OREANDA-NEWS. September 29, 2011. JSC "Polymetal" (LSE, MICEX, RTS: PMTL) ("Polymetal" or the "Company"), released its reviewed consolidated financial statements in accordance with the International Financial Reporting Standards (IFRS) for the six months ended June 30, 2011, reported the press-centre of KASE.

The Company will continue to report its consolidated financial results in accordance with the IFRS. Historical consolidated financial results of the Company for the years ended December 31, 2009 and 2010 have also been reconciled to the new standards and audited by independent consultants.

Copies of the above documents are available on the Company's website at www.polymetal.ru and have been submitted to the National Storage Mechanism and will shortly be available for inspection at: www.Hemscott.com/nsm.do.

In 1H 2011 the Company demonstrated significant improvement in profitability with net income increasing 77% to USD 151 or USD 0.39 per share

Increase in Adjusted EBITDA by 32% to USD 249 million outpaced revenue growth of 29% to USD 545 million with Adjusted EBITDA margins increasing from 45% to 46%

Company-wide total cash costs per ounce of gold equivalent calculated on co-product basis increased 23% to USD 671/ounce mostly as a result of 15% dollar inflation in Russia and the start of commercial production at the Omolon mine which has a higher cash costs per ounce then the Group's existing mines

Capital expenditure grew 30% to USD 203 million from USD 155 million as the Company advanced several large-scale investment projects towards completion and expanded its exploration efforts

Net debt increased 17% to USD 920 million compared to USD 785 million at year-end 2010. The Company's leverage is 1.9x Adjusted EBITDA with 23% of gross debt being short-term (i.e. less than 12 months)

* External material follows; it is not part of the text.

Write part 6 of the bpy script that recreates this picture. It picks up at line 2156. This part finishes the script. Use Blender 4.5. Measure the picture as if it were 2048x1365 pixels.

 "We believe 1H financial results demonstrate solid foundation of Polymetal's business in the face of inflationary pressures and bear witness to our focused progress on the implementation of our investment strategy", said Vitaly Nesis, CEO of Polymetal, commenting on the results. "A significant rise in costs is expected to be mitigated as Omolon, Dukat and Albazino are expected to deliver material production improvements in 2H of 2011".